Qualified Personal Residence Trusts
Our uncertain estate-tax environment has made traditional estate planning more complicated than ever; however, there are still some estate planning tools that are worth considering. The qualified personal residence trust (QPRT) is one such tool.
A QPRT is a relatively simple tools for transferring ownership of a personal residence to younger family members for estate tax saving purposes. The QPRT is an irrevocable trust that is created by a homeowner during his or her lifetime. The homeowner transfers title to their personal residence to the QPRT and the homeowner retains the right to reside in the personal residence for a term of years (typically somewhere between five to fifteen years). Thereafter, the trust beneficiary receives full title to the personal residence. Homeowners can select any one or more trust beneficiaries of his or her liking.
If the homeowner survives the period of time specified in the trust, then the QPRT personal residence will not be included in the homeowner’s taxable estate when the homeowner dies.
The QPRT has the added benefit of removing the increase in value of the personal residence that occurs after the homeowner transfers the personal residence to the trust from the homeowners’ taxable estate.
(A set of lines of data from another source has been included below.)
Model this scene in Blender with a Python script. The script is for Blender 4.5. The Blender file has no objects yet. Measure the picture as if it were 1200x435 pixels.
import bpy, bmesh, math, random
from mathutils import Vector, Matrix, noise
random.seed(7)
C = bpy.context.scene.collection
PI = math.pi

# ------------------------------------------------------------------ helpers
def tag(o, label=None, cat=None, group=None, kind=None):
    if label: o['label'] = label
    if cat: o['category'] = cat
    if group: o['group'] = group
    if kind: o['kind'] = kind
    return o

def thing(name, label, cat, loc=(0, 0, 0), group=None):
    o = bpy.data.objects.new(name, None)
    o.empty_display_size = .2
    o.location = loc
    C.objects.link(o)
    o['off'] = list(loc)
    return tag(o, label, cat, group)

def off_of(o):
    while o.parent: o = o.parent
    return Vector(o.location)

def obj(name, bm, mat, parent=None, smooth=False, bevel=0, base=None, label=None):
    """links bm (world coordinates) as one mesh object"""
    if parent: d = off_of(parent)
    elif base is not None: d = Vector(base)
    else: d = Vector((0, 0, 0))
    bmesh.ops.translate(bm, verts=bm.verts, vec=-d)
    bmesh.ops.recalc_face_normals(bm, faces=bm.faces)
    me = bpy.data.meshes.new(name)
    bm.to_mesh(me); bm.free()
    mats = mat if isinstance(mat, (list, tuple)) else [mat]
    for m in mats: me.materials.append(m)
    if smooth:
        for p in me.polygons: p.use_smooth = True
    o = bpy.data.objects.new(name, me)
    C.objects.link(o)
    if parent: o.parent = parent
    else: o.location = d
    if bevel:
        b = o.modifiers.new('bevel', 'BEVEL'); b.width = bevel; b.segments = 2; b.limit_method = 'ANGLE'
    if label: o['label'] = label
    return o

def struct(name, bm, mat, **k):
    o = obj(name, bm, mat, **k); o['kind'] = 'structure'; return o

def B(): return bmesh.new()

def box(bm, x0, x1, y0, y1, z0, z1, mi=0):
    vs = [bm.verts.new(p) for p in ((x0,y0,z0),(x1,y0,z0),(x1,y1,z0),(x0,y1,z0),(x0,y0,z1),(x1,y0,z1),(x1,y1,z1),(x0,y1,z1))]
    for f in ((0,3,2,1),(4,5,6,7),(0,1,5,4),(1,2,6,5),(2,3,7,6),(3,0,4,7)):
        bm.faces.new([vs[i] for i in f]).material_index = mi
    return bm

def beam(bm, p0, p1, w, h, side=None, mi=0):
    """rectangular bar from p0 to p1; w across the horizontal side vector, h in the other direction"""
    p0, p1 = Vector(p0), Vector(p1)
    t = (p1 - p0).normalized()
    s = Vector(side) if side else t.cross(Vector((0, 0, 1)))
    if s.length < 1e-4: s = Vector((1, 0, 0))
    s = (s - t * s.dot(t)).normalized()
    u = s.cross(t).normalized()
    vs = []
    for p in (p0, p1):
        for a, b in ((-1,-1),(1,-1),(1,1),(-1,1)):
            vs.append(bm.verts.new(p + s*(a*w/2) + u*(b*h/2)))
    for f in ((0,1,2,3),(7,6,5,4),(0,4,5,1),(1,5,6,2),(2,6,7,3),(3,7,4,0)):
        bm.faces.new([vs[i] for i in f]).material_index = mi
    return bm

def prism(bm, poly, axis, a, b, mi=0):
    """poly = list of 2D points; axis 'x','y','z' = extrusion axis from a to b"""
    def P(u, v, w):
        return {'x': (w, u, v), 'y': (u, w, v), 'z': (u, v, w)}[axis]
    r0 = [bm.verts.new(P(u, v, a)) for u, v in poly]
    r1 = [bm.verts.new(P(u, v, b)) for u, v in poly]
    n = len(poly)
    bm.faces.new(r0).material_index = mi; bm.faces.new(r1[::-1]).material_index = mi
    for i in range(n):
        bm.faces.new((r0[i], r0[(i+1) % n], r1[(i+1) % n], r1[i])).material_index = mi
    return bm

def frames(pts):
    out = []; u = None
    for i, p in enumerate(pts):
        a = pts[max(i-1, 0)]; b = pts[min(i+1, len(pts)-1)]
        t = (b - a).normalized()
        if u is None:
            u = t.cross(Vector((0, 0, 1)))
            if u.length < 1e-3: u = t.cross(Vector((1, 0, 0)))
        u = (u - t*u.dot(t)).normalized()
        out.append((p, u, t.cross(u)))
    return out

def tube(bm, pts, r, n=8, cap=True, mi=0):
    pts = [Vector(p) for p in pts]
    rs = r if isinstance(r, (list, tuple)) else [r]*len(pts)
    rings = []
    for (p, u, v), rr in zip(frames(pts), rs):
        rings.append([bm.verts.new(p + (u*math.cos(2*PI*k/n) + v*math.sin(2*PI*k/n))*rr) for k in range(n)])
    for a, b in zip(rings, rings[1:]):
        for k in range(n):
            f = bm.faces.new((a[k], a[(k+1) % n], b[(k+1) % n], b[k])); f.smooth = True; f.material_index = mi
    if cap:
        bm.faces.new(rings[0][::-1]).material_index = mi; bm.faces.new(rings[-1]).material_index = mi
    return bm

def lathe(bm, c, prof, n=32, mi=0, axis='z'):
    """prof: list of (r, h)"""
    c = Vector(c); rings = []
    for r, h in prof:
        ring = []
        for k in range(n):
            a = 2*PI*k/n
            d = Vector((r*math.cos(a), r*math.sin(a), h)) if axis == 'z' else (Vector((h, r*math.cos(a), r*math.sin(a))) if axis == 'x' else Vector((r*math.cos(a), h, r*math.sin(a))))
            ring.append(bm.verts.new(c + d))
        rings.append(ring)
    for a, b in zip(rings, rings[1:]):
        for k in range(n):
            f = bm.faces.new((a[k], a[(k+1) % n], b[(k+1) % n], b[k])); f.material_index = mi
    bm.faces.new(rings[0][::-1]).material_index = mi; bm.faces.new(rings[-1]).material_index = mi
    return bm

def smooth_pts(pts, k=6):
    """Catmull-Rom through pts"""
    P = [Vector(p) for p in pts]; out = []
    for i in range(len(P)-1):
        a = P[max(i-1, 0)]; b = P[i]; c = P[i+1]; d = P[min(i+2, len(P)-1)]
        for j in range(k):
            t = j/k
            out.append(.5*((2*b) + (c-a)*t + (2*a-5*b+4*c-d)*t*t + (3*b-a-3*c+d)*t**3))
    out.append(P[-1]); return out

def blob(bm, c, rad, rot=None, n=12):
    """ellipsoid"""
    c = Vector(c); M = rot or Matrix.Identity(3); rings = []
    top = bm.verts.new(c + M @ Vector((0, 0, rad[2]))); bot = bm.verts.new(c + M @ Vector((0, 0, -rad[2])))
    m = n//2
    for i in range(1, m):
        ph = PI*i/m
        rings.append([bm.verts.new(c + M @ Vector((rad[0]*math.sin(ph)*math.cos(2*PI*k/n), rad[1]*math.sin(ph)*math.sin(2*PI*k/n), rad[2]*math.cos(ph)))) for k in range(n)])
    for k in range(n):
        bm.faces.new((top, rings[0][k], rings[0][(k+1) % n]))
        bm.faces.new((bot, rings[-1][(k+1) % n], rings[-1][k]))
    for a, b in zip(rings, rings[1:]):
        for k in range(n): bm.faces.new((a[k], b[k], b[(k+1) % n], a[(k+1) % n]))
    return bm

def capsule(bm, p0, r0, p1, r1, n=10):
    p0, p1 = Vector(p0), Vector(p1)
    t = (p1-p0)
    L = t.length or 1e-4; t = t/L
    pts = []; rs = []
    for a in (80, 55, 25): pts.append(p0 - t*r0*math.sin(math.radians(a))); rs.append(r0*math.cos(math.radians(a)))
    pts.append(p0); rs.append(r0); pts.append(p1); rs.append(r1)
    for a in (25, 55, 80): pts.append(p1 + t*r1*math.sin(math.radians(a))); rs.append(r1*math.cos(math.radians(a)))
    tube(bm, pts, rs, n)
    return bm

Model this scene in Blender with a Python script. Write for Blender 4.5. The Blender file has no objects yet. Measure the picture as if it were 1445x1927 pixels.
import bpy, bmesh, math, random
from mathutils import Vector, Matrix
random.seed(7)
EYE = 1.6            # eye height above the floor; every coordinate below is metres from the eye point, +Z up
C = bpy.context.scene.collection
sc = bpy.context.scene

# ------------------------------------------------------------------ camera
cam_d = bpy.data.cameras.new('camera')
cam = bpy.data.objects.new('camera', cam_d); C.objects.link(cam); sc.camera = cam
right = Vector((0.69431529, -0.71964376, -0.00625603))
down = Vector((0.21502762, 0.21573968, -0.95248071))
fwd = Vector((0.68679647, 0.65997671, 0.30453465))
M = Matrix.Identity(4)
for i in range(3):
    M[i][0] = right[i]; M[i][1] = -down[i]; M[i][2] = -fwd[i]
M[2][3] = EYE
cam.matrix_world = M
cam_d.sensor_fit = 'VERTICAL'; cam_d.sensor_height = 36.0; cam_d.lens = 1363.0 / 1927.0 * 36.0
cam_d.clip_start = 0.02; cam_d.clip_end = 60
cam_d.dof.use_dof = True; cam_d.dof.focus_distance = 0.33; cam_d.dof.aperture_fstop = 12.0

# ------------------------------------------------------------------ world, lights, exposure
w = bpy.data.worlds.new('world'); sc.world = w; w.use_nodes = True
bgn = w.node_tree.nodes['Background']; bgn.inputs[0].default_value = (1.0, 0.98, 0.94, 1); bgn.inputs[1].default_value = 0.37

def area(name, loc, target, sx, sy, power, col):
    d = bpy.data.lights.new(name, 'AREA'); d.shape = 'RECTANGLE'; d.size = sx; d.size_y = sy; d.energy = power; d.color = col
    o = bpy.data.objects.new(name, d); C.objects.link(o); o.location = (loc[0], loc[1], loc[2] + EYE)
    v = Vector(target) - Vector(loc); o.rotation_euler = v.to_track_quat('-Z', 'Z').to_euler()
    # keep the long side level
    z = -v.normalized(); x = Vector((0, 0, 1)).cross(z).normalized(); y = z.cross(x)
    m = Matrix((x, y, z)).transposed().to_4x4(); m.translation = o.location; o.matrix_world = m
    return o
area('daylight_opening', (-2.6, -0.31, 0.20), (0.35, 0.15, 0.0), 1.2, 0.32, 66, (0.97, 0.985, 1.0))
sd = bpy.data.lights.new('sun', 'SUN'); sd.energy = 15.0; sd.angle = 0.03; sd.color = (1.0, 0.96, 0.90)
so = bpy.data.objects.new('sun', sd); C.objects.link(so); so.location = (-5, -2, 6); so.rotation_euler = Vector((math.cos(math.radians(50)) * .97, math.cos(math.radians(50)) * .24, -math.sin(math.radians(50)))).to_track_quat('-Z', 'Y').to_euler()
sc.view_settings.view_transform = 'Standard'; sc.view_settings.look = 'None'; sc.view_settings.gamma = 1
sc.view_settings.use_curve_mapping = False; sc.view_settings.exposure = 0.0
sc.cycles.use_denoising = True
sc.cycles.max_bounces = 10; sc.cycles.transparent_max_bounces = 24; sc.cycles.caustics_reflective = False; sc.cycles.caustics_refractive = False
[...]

The estate tax savings due to this added benefit can be especially significant if the price of contributed real estate continues to increase in value after it is contributed to the QPRT.
On the other hand, the personal residence will be included in the homeowners taxable estate upon his or her death if he or she fails to survive the period of time specified in the QPRT. This risk is minimal since the home owner would be in the same position had he or she not established a QPRT.
The only advantage that homeowners lose if they die before the period specified in the trust is the gift taxes that are paid to contribute the personal residence to the trust. Even then, the gift taxes are only imposed on the remainder value of the QPRT house — not the full value of the house — at the time of the transfer.
The remainder value of a house in a QPRT is the value of the right to reside in the house for the term of years specified in the QPRT document. The remainder value will be less if the right to reside in the property and/or the homeowner’s life expectancy is shorter rather than longer. In many cases homeowners will structure the QPRT term of years so that there is no or very little gift tax that has to be paid.
Generally, only families with net assets that exceed several million dollars need to focus on estate tax savings strategies. As such, QPRTs are most often used by high net worth families who own unencumbered real estate that is valued over $500,000 or $750,000 and where the homeowner is healthy and has a life expectancy that exceeds the term of the trust.
Homeowners who find themselves in this position have the added security in that even if Congress were to repeal the estate tax, the QPRT could still transfer the homeowner’s personal residence to younger generations, who might be able to use the tax attributes associated with real estate to offset their earned income.
Moreover, if the lower generations wanted to live on the property prior to or following the homeowner’s demise and then sell the property shortly after the homeowner’s demise, the younger generation might be able to use this period of time to qualify for the $250,000 income tax exclusion to avoid having to pay federal income taxes when the property is sold.
For these and other reasons, high net worth homeowners should still consider establishing QPRTs for their personal residences.